Gray was born Cleve Ginsberg: the family changed their name to Gray in 1936. [1] Gray attended the Ethical Culture School in New York City (1924–1932). From the age of 11 until the age of 14 he had his first formal art training with Antonia Nell, who had been a student of George Bellows. From 15 to 18 he attended the Phillips Academy, in Andover, Massachusetts; where he studied painting with Bartlett Hayes and won the Samuel F. B. Morse Prize for most promising art student. In 1940 he graduated from Princeton University summa cum laude, with a degree in Art and Archeology. He was a member of Phi Beta Kappa. At Princeton he studied painting with James C. Davis and Far Eastern Art with George Rowley, under whose supervision he wrote his thesis on Yuan dynasty landscape painting. [2] [1] [3]
After graduation in 1941 Gray moved to Tucson, Arizona. In Arizona he exhibited his landscape paintings and still lifes at the Alfred Messer Studio Gallery in Tucson. In 1942 he returned to New York and joined the United States Army. During World War II, he served in the signal intelligence service in Britain, France and Germany, where he rose to the rank of sergeant. After the liberation of Paris he was the first American GI to greet Pablo Picasso and Gertrude Stein. He began informal art training with the French artists André Lhote and Jacques Villon, continuing his art studies in Paris after the war. [2] [1]
Gray returned to the United States in 1946. In 1949 he moved to the house his parents had owned on a 94-acre (380,000 m2) property in Warren, Connecticut, and lived there for the rest of his life. He married the noted author Francine du Plessix on April 23, 1957. They worked in separate studios in two outbuildings with a driveway in between. [1] [3]

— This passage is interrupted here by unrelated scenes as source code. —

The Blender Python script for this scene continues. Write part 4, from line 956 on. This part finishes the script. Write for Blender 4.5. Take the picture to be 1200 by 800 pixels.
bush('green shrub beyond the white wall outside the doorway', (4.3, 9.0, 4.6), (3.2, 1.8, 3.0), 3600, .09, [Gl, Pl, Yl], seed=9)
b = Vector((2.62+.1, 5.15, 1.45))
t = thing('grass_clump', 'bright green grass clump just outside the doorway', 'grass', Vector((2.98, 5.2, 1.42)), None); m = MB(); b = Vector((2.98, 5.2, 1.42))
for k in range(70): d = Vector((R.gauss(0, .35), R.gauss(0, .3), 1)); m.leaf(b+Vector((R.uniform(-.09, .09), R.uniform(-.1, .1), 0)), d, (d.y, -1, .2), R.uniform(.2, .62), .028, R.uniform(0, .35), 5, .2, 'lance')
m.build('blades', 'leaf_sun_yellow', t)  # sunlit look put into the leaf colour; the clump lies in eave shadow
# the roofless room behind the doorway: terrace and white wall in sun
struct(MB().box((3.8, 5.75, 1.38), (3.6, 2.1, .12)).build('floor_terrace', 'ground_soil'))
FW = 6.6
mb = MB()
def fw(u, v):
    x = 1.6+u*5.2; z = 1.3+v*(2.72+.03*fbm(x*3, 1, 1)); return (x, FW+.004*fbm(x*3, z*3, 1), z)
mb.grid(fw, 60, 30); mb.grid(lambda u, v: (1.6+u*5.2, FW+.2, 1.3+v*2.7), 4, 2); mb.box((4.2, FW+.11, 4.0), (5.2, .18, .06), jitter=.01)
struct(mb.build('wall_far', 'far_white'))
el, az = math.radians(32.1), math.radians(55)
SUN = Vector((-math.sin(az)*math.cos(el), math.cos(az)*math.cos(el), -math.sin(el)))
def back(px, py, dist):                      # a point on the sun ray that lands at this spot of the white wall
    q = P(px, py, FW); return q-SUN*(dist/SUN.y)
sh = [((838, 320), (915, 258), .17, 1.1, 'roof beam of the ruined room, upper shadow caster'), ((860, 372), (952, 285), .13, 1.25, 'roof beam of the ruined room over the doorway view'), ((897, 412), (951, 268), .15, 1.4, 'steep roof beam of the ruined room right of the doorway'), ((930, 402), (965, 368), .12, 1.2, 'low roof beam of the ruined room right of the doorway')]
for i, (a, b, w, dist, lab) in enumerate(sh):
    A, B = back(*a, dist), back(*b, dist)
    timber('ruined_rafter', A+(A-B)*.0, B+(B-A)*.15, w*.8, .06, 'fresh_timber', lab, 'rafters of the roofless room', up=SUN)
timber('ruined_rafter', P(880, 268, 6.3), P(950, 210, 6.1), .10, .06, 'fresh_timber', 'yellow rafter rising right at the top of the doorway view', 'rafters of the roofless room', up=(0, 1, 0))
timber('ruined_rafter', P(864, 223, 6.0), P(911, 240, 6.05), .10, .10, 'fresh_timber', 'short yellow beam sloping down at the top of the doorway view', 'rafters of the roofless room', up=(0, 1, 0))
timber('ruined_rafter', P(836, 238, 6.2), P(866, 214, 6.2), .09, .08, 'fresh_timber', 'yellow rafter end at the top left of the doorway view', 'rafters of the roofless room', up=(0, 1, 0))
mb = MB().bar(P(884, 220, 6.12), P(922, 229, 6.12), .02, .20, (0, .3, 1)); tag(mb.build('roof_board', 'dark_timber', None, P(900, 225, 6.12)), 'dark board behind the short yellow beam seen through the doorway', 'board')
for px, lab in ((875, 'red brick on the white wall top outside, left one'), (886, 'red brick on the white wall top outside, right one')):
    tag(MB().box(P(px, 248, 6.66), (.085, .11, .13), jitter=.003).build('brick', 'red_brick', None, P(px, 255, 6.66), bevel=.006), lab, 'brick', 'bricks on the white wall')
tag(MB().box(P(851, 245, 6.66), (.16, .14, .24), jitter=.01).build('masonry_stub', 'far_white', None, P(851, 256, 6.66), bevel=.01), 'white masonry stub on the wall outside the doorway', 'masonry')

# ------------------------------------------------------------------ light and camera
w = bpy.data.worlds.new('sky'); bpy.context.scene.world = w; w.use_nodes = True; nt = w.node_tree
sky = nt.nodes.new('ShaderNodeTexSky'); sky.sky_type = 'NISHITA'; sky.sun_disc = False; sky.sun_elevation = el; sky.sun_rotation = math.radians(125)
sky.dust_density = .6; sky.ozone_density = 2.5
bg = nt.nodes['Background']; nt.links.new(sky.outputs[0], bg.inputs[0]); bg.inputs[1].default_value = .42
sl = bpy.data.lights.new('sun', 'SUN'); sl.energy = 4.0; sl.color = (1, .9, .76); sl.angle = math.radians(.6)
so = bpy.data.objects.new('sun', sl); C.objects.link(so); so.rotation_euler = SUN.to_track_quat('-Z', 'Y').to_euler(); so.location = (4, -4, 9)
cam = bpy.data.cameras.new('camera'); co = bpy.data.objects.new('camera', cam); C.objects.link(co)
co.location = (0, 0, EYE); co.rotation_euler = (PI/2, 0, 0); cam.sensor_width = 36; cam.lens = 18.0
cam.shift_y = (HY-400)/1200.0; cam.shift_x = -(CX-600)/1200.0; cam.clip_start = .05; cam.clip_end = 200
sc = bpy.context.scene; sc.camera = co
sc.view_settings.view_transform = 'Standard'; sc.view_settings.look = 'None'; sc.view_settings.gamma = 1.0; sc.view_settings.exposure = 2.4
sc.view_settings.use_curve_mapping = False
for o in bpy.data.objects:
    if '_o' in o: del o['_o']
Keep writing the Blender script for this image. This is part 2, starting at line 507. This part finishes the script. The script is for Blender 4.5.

Gray was a veteran of scores of exhibitions throughout his career, as listed below, from the early days Tucson, through to postwar Paris and New York, and most recently in 2002 at the Berry-Hill Gallery in New York City. His paintings are held in the collections of numerous prominent museums and institutions. [1] In 2009 the art critic Karen Wilkin curated a posthumous retrospective of his work at the Boca Raton Museum of Art, Florida, and other posthumous exhibitions have been held.
His wife of 47 years, Francine du Plessix Gray, reported that he died of a "massive subdural hematoma suffered after he fell on ice and hit his head." [1] [4] [5]
In both his work and his attitude toward art, he praised sincerity over irony, and considered headline-grabbing, sensationalistic conceptual work destructive. Toward the end of his life, Mr Gray's peripheral vision dimmed, though he continued painting as he always had: in a converted barn at his home in Warren, Connecticut, where he'd lived since 1949. The brushstrokes of "Letting Go", a series of paintings from 2003, may have lacked the boldness and scale of his work from decades past, but the paintings retained Mr Gray's hallmark purity, stark bravery, and genius for color.